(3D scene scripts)
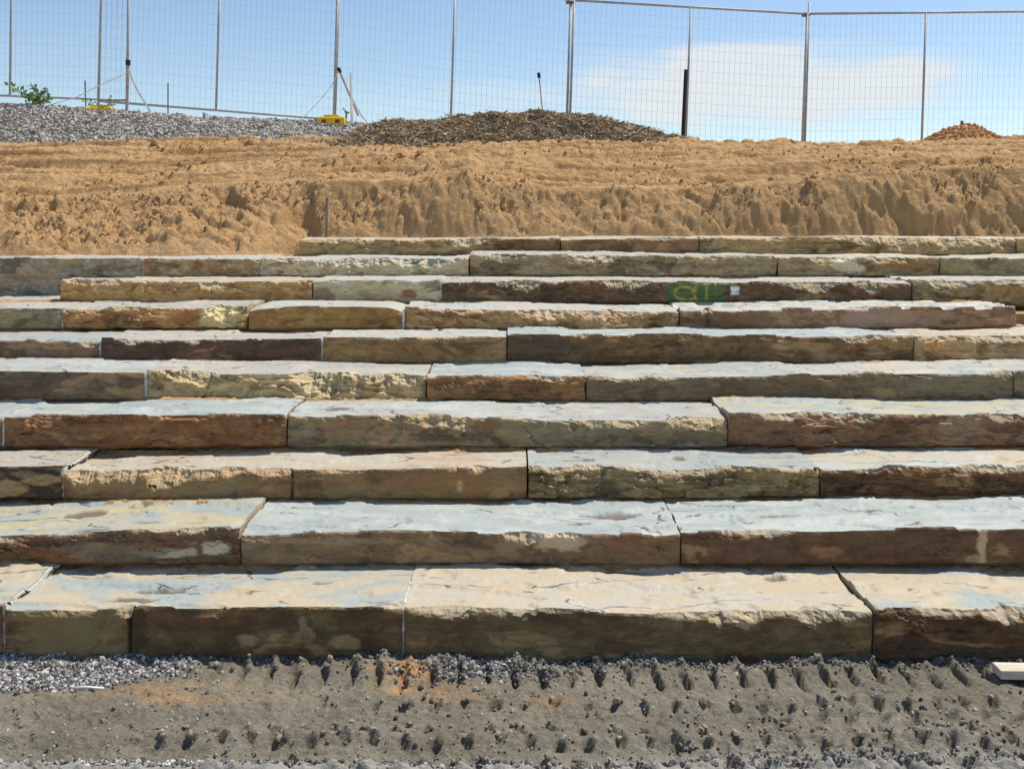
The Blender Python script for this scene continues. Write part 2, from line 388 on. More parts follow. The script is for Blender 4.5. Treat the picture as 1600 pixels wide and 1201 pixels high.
# ------------------------------------------------------------------ earth bank and levelled soil above the steps
def prof(px, pts):
    return np.interp(px, [p[0] for p in pts], [p[1] for p in pts])
BANK_TOP = [(-600, 318), (0, 312), (180, 306), (260, 294), (330, 290), (450, 286), (560, 280), (640, 284), (700, 276), (728, 266), (752, 280), (860, 291), (1000, 293), (1080, 290), (1150, 288), (1240, 284), (1320, 277), (1400, 268), (1500, 264), (1600, 263), (2300, 262)]
CREST = [(-800, 214), (0, 216), (600, 214), (1030, 214), (1072, 213), (1100, 218), (1180, 217), (1215, 212), (1260, 218), (1380, 217), (1450, 214), (1560, 215), (1600, 212), (1700, 214), (2400, 214)]
BTD = 9.67
def terrain_z(Xg, Yg, detail=True):
    px10 = Xg / BTD * FPX + 800; px9 = Xg / 9.0 * FPX + 800; px14 = Xg / 13.7 * FPX + 800
    left = 1 - sstep(395, 470, px9)
    toeD = 9.27 - 0.85 * left; toeZ = 1.575 - 0.155 * left
    topD = BTD + 0.07 * fbm(Xg * 1.1, Xg * 0, 3, 41) + 0.25 * left
    topZ = CAM_H + (YH - prof(px10, BANK_TOP)) / FPX * BTD + left * 0.03
    crD = 13.7 + 0 * Xg; crZ = CAM_H + (YH - 5 - prof(px14, CREST)) / FPX * 13.7
    t1 = np.clip((Yg - toeD) / (topD - toeD), -0.6, 1)
    # slightly convex cut face with slumped foot
    slump = 0.10 * np.sin(np.clip(t1, 0, 1) * math.pi) * fbm(Xg * 0.9, Xg * 0 + 3, 3, 44)
    z1 = toeZ + (topZ - toeZ) * np.where(t1 < 0, t1, np.clip(t1, 0, 1) ** 0.85) + slump
    t2 = np.clip((Yg - topD) / (crD - topD), 0, 1)
    z2 = topZ + (crZ - topZ) * t2
    z = np.where(Yg < topD, z1, z2)
    z = z - 2.0 * np.maximum(0, toeD - 0.05 - Yg)
    back = np.maximum(0, Yg - crD)
    z = z - 0.40 * sstep(0, 0.7, back) - 0.02 * back
    if detail == 'cut': return sstep(-0.05, 0.1, t1) * (1 - sstep(0.93, 1.0, t1))
    if detail:
        mb = sstep(-0.05, 0.12, t1) * (1 - sstep(0.85, 1.02, t1)) ; mp = sstep(0, 0.06, t2)
        diag = Xg + 0.75 * (Yg - toeD)
        g = 0.75 * 0.060 * (np.abs(fbm(diag * 1.9, Yg * 0.9, 4, 51)) - 0.25) + 0.040 * fbm(Xg * 4.2, Yg * 4, 5, 52, 0.62) + 0.014 * ridged(Xg * 15, Yg * 12, 3, 53)
        # sharp slumps
        sl = fbm(diag * 0.8, Yg * 1.2, 3, 54)
        g -= 0.11 * sstep(0.26, 0.36, sl)
        g += 0.042 * facet(diag * 4.2, Yg * 4.5, 55) + 0.030 * facet(Xg * 11, Yg * 10, 56) + 0.019 * facet(Xg * 26, Yg * 24, 57)
        z = z + mb * g
        ruts = 0.028 * fbm(Xg * 0.30, Yg * 4.2, 4, 61, 0.6) + 0.009 * ridged(Xg * 3.4, Yg * 7.0, 4, 62) * sstep(-0.25, 0.3, fbm(Xg * .5, Yg * 2.2, 3, 63)) + 0.010 * fbm(Xg * 16, Yg * 16, 3, 64)
        # wheel cleat dents in the far tracks
        cle = np.maximum(0, np.sin(Xg * 26 + Yg * 9)) * np.maximum(0, np.sin((Yg - 10.6) * 5.2)) ** 2
        ruts -= 0.022 * cle * sstep(-.2, .3, fbm(Xg * .7, Yg * 1.5, 2, 65))
        yy_ = Yg + 0.12 * fbm(Xg * 0.35, Yg * 0.5, 2, 76)
        for q_, (th, am) in enumerate(((-0.28, .034), (-0.05, .042), (0.18, .042), (0.38, .034))):
            nn_ = fbm(Xg * 0.13, yy_ * 3.6, 4, 77, 0.58)
            ruts += am * sstep(th, th + 0.035, nn_) - am * 0.5
        ruts += 0.026 * facet(Xg * 0.5, yy_ * 8.0, 78, 0.2)
        ruts += 0.014 * facet(Xg * 1.2, Yg * 6.5, 67) * sstep(-.1, .3, fbm(Xg * .8, Yg * 2.0, 3, 68)) + 0.011 * facet(Xg * 6, Yg * 9, 69) * sstep(-.25, .35, fbm(Xg * .6, Yg * 2.6, 3, 70)) + 0.014 * facet(Xg * 19, Yg * 22, 71)
        ruts -= 0.045 * sstep(0.30, 0.40, fbm(Xg * 0.7, Yg * 5.0, 4, 72))
        edge = np.exp(-((Yg - topD) / 0.16) ** 2)
        z = z + mp * ruts * (1 - sstep(0.8, 2.5, back)) + edge * (0.035 * fbm(Xg * 4.0, Yg * 4, 4, 66)) * (1 - left)
    return z
def soil_mat(name, a, b, dark, red=0.25):
    t = NT(name, 0.97, 0.1)
    m = t.map(); ms = t.map((0.35, 1.6, 1.6))
    n1 = t.noise(ms, 1.7, 6, 0.6, 0.3); n2 = t.noise(m, 9, 6, 0.65); n3 = t.noise(m, 55, 5, 0.7)
    col = t.mix(t.rng(n1, 0.35, 0.65), a, b)
    col = t.mix(t.rng(n2, 0.48, 0.70, 0, 0.6), col, dark)
    col = t.mix(t.rng(t.noise(t.map((0.22, 2.4, 2.4)), 2.2, 4, 0.62, 0.2), 0.50, 0.62, 0, 0.55), col, dark)
    col = t.mix(t.rng(n3, 0.55, 0.75, 0, 0.45), col, tuple(min(.8, 1.35 * q) for q in a[:3]) + (1,))
    col = t.mix(t.rng(n3, 0.28, 0.44, 0.45, 0), col, tuple(.5 * q for q in dark[:3]) + (1,))
    col = t.mix(t.rng(t.noise(ms, 3.3, 4), 0.60, 0.72, 0, red), col, (0.42, 0.20, 0.09, 1))
    col = t.mix(t.math('MULTIPLY', t.attr('cut').outputs['Fac'], t.rng(n2, 0.25, 0.7, 0.55, 0.95)), col, tuple(.98 * q * k for q, k in zip(a[:3], (.98, 1.0, 1.05))) + (1,))
    nr = t.bump(t.math('ADD', n2, t.math('MULTIPLY', n3, 0.4)), 0.8, 0.055)
    return t.done(col, nr)
SOIL = soil_mat('sandy_soil', (0.500, 0.302, 0.136, 1), (0.590, 0.375, 0.185, 1), (0.30, 0.172, 0.076, 1))
REDSOIL = soil_mat('red_soil', (0.58, 0.30, 0.14, 1), (0.64, 0.36, 0.17, 1), (0.46, 0.23, 0.10, 1), 0.5)
def build_terrain():
    xs = np.concatenate([-np.geomspace(150, 7.2, 26), np.arange(-7.15, 7.15, 0.0165), np.geomspace(7.2, 150, 26)])
    ys = np.concatenate([[7.9], np.arange(8.2, 10.1, 0.011), np.arange(10.11, 14.6, 0.02), np.geomspace(14.7, 320, 24)])
    Xg, Yg = np.meshgrid(xs, ys, indexing='ij')
    z = terrain_z(Xg, Yg)
    V = np.stack([Xg, Yg, z], -1).reshape(-1, 3)
    tag(mesh_np('earth_terrain', V, grid_faces(len(xs), len(ys)), SOIL, attrs={'cut': terrain_z(Xg, Yg, 'cut').ravel()}), kind='structure')
build_terrain()

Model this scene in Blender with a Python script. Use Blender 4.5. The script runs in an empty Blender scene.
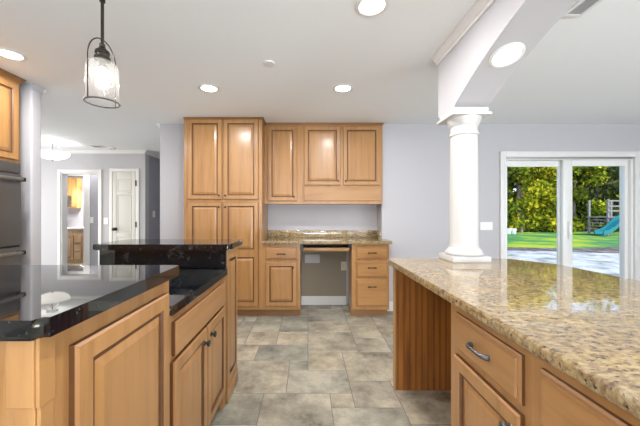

**Problem**
Repeat the material exactly as it reads, without any of its pictures.

**Finished task**
The Blender Python script for this scene continues. Write part 2, from line 388 on. More parts follow. The script is for Blender 4.5. Treat the picture as 1600 pixels wide and 1201 pixels high.
# ------------------------------------------------------------------ earth bank and levelled soil above the steps
def prof(px, pts):
    return np.interp(px, [p[0] for p in pts], [p[1] for p in pts])
BANK_TOP = [(-600, 318), (0, 312), (180, 306), (260, 294), (330, 290), (450, 286), (560, 280), (640, 284), (700, 276), (728, 266), (752, 280), (860, 291), (1000, 293), (1080, 290), (1150, 288), (1240, 284), (1320, 277), (1400, 268), (1500, 264), (1600, 263), (2300, 262)]
CREST = [(-800, 214), (0, 216), (600, 214), (1030, 214), (1072, 213), (1100, 218), (1180, 217), (1215, 212), (1260, 218), (1380, 217), (1450, 214), (1560, 215), (1600, 212), (1700, 214), (2400, 214)]
BTD = 9.67
def terrain_z(Xg, Yg, detail=True):
    px10 = Xg / BTD * FPX + 800; px9 = Xg / 9.0 * FPX + 800; px14 = Xg / 13.7 * FPX + 800
    left = 1 - sstep(395, 470, px9)
    toeD = 9.27 - 0.85 * left; toeZ = 1.575 - 0.155 * left
    topD = BTD + 0.07 * fbm(Xg * 1.1, Xg * 0, 3, 41) + 0.25 * left
    topZ = CAM_H + (YH - prof(px10, BANK_TOP)) / FPX * BTD + left * 0.03
    crD = 13.7 + 0 * Xg; crZ = CAM_H + (YH - 5 - prof(px14, CREST)) / FPX * 13.7
    t1 = np.clip((Yg - toeD) / (topD - toeD), -0.6, 1)
    # slightly convex cut face with slumped foot
    slump = 0.10 * np.sin(np.clip(t1, 0, 1) * math.pi) * fbm(Xg * 0.9, Xg * 0 + 3, 3, 44)
    z1 = toeZ + (topZ - toeZ) * np.where(t1 < 0, t1, np.clip(t1, 0, 1) ** 0.85) + slump
    t2 = np.clip((Yg - topD) / (crD - topD), 0, 1)
    z2 = topZ + (crZ - topZ) * t2
    z = np.where(Yg < topD, z1, z2)
    z = z - 2.0 * np.maximum(0, toeD - 0.05 - Yg)
    back = np.maximum(0, Yg - crD)
    z = z - 0.40 * sstep(0, 0.7, back) - 0.02 * back
    if detail == 'cut': return sstep(-0.05, 0.1, t1) * (1 - sstep(0.93, 1.0, t1))
    if detail:
        mb = sstep(-0.05, 0.12, t1) * (1 - sstep(0.85, 1.02, t1)) ; mp = sstep(0, 0.06, t2)
        diag = Xg + 0.75 * (Yg - toeD)
        g = 0.75 * 0.060 * (np.abs(fbm(diag * 1.9, Yg * 0.9, 4, 51)) - 0.25) + 0.040 * fbm(Xg * 4.2, Yg * 4, 5, 52, 0.62) + 0.014 * ridged(Xg * 15, Yg * 12, 3, 53)
        # sharp slumps
        sl = fbm(diag * 0.8, Yg * 1.2, 3, 54)
        g -= 0.11 * sstep(0.26, 0.36, sl)
        g += 0.042 * facet(diag * 4.2, Yg * 4.5, 55) + 0.030 * facet(Xg * 11, Yg * 10, 56) + 0.019 * facet(Xg * 26, Yg * 24, 57)
        z = z + mb * g
        ruts = 0.028 * fbm(Xg * 0.30, Yg * 4.2, 4, 61, 0.6) + 0.009 * ridged(Xg * 3.4, Yg * 7.0, 4, 62) * sstep(-0.25, 0.3, fbm(Xg * .5, Yg * 2.2, 3, 63)) + 0.010 * fbm(Xg * 16, Yg * 16, 3, 64)
        # wheel cleat dents in the far tracks
        cle = np.maximum(0, np.sin(Xg * 26 + Yg * 9)) * np.maximum(0, np.sin((Yg - 10.6) * 5.2)) ** 2
        ruts -= 0.022 * cle * sstep(-.2, .3, fbm(Xg * .7, Yg * 1.5, 2, 65))
        yy_ = Yg + 0.12 * fbm(Xg * 0.35, Yg * 0.5, 2, 76)
        for q_, (th, am) in enumerate(((-0.28, .034), (-0.05, .042), (0.18, .042), (0.38, .034))):
            nn_ = fbm(Xg * 0.13, yy_ * 3.6, 4, 77, 0.58)
            ruts += am * sstep(th, th + 0.035, nn_) - am * 0.5
        ruts += 0.026 * facet(Xg * 0.5, yy_ * 8.0, 78, 0.2)
        ruts += 0.014 * facet(Xg * 1.2, Yg * 6.5, 67) * sstep(-.1, .3, fbm(Xg * .8, Yg * 2.0, 3, 68)) + 0.011 * facet(Xg * 6, Yg * 9, 69) * sstep(-.25, .35, fbm(Xg * .6, Yg * 2.6, 3, 70)) + 0.014 * facet(Xg * 19, Yg * 22, 71)
        ruts -= 0.045 * sstep(0.30, 0.40, fbm(Xg * 0.7, Yg * 5.0, 4, 72))
        edge = np.exp(-((Yg - topD) / 0.16) ** 2)
        z = z + mp * ruts * (1 - sstep(0.8, 2.5, back)) + edge * (0.035 * fbm(Xg * 4.0, Yg * 4, 4, 66)) * (1 - left)
    return z
def soil_mat(name, a, b, dark, red=0.25):
    t = NT(name, 0.97, 0.1)
    m = t.map(); ms = t.map((0.35, 1.6, 1.6))
    n1 = t.noise(ms, 1.7, 6, 0.6, 0.3); n2 = t.noise(m, 9, 6, 0.65); n3 = t.noise(m, 55, 5, 0.7)
    col = t.mix(t.rng(n1, 0.35, 0.65), a, b)
    col = t.mix(t.rng(n2, 0.48, 0.70, 0, 0.6), col, dark)
    col = t.mix(t.rng(t.noise(t.map((0.22, 2.4, 2.4)), 2.2, 4, 0.62, 0.2), 0.50, 0.62, 0, 0.55), col, dark)
    col = t.mix(t.rng(n3, 0.55, 0.75, 0, 0.45), col, tuple(min(.8, 1.35 * q) for q in a[:3]) + (1,))
    col = t.mix(t.rng(n3, 0.28, 0.44, 0.45, 0), col, tuple(.5 * q for q in dark[:3]) + (1,))
    col = t.mix(t.rng(t.noise(ms, 3.3, 4), 0.60, 0.72, 0, red), col, (0.42, 0.20, 0.09, 1))
    col = t.mix(t.math('MULTIPLY', t.attr('cut').outputs['Fac'], t.rng(n2, 0.25, 0.7, 0.55, 0.95)), col, tuple(.98 * q * k for q, k in zip(a[:3], (.98, 1.0, 1.05))) + (1,))
    nr = t.bump(t.math('ADD', n2, t.math('MULTIPLY', n3, 0.4)), 0.8, 0.055)
    return t.done(col, nr)
SOIL = soil_mat('sandy_soil', (0.500, 0.302, 0.136, 1), (0.590, 0.375, 0.185, 1), (0.30, 0.172, 0.076, 1))
REDSOIL = soil_mat('red_soil', (0.58, 0.30, 0.14, 1), (0.64, 0.36, 0.17, 1), (0.46, 0.23, 0.10, 1), 0.5)
def build_terrain():
    xs = np.concatenate([-np.geomspace(150, 7.2, 26), np.arange(-7.15, 7.15, 0.0165), np.geomspace(7.2, 150, 26)])
    ys = np.concatenate([[7.9], np.arange(8.2, 10.1, 0.011), np.arange(10.11, 14.6, 0.02), np.geomspace(14.7, 320, 24)])
    Xg, Yg = np.meshgrid(xs, ys, indexing='ij')
    z = terrain_z(Xg, Yg)
    V = np.stack([Xg, Yg, z], -1).reshape(-1, 3)
    tag(mesh_np('earth_terrain', V, grid_faces(len(xs), len(ys)), SOIL, attrs={'cut': terrain_z(Xg, Yg, 'cut').ravel()}), kind='structure')
build_terrain()

Model this scene in Blender with a Python script. Use Blender 4.5. The script runs in an empty Blender scene.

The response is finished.